The dramatic surge in the number of unemployed Filipinos to more than 12 million in the last quarter of 2013 sent the Aquino administration scrambling for an explanation for the spiral despite its claim that the economy grew 7.2 percent last year.
It so rattled the administration that President Aquino was forced to call a rare meeting of the entire Cabinet in the Aguinaldo State Dining Room of Malacañang, to get to the bottom of this phenomenon that contradicted the conventional dictum that economic expansion creates jobs, rather than stifles the growth of employment opportunities.
The administration was shocked by a Social Weather Stations survey showing that the unemployment figure had risen to 27.5 percent, up by almost six points from 9.6 million Filipinos recorded in September last year. The December unemployment rate was the highest since August 2012, when the jobless rate reached 29.4 percent.
How could this happen? puzzled administration officials asked themselves. The question drove them in search of scapegoats; the President’s spokesperson, who, with nothing more useful to say, offered the knee-jerk nonsense that the unemployment spike was due to the three calamities that devastated the country during the last quarter, including Supertyphoon “Yolanda.” The newspapers quoted him as saying that the unemployment rate increase was “understandable.”
But this nonsense was too much for even Mr. Aquino to take. So he called for a full Cabinet meeting for the first time in nearly four years. The long interval between meetings is such that the members of the Cabinet have almost forgotten that such a body exists. They needed reintroduction to one another. Under the Aquino administration, the Cabinet is so inconsequential that, except for a handful of key senior members, it has hardly been consulted. The Aquino Cabinet is not famous for being a forum for rigorous debate.
My point in citing this incident is to illustrate Mr. Aquino’s absentee style of running the country, marked by a lack of work ethic bordering on chronic laziness—an administration of spasmodic fits and starts.
The President called the meeting after the SWS released the results of the survey conducted from Dec. 11 to 16 showing the sharp jump of the level of joblessness across the country.
Alarmed by the impact of the unemployment figures on the already declining ratings of his administration’s performance in opinion surveys, the President grilled the members of his entire Cabinet, pressing them with the question: What went wrong? He was worried that his administration’s action plan of making economic growth an agent for creating jobs, reducing poverty, and, consequently, narrowing the wide gap between the rich and the poor. Important questions were raised, such as what sectors had gained from the high growth rate, why the benefits of a strong economy were eluding the middle class and the poor, and whether the goal of “inclusive” economic growth that leaves no sector behind was being met.
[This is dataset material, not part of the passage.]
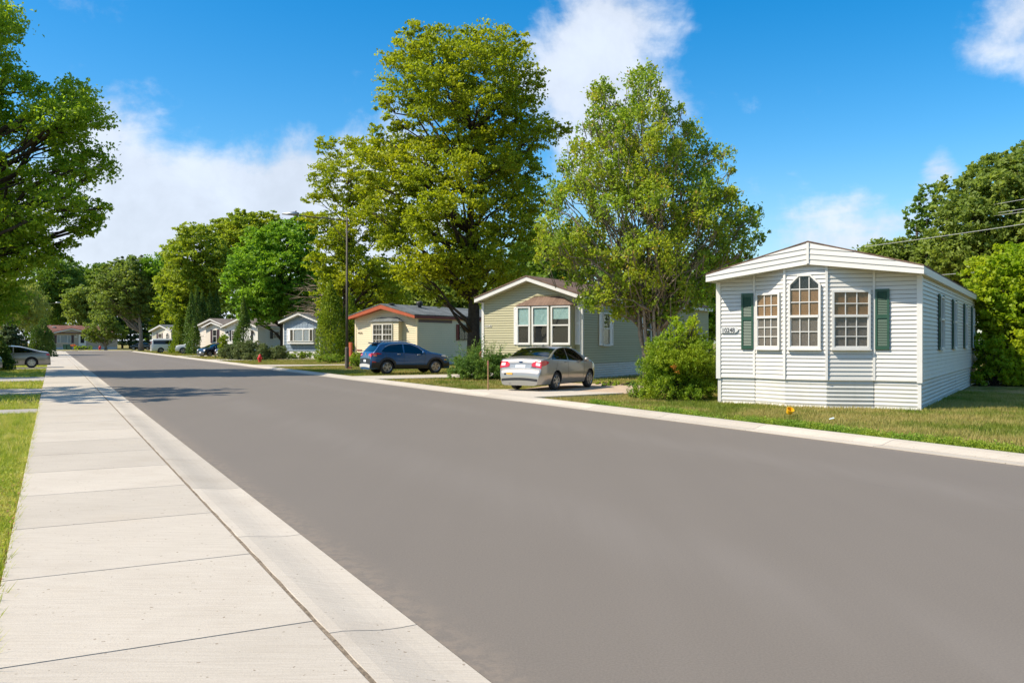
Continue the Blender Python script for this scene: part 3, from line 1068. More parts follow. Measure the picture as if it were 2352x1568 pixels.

At the meeting that tackled the so-called “action plan for poverty reduction,” the administration came to terms with the hard issues that it has avoided for the past four years. The meeting blasted the delusion that it takes much more than strong growth to make the benefits of growth filter down to the poor classes. In this sense, the meeting was an encounter with economic and social reality.
The administration’s point man in this encounter was Socioeconomic Planning Secretary Arsenio Balisacan. He admitted to the full Cabinet that the administration had a dismal performance in creating jobs and arresting poverty. In his presentation, he told the President and the Cabinet that they had been living in a world of make-believe prosperity disguised by figures on high economic growth that left many sectors
behind.
It took courage for Balisacan to present a midterm administration’s performance relative to the targets and objectives of the Philippine Development Plan. What he said was not music to the ears of the President and the Cabinet. He played a sour note when he said, “We are on track with respect to our economic targets, but we lag with respect to our social outcomes.” He was referring to poverty incidence and the growing level of joblessness despite robust economic growth.
But the candid presentation was spoiled by the buffoonery of Communications Secretary Herminio Coloma who, at a briefing, tried to explain the glaring disparity between the 7.2-percent growth in the Gross Domestic Product (GDP) and the rising unemployment rate. He said that the 2013 GDP growth was within the 7-8 percent annual growth rate.
But on the unemployment rate, he cited a much lower figure without providing a source for the data—7.1 percent in 2013, compared with a forecast range of 6.8 to 7.2 percent.
He should have been muzzled at that moment—before he could do further damage to the administration’s credibility.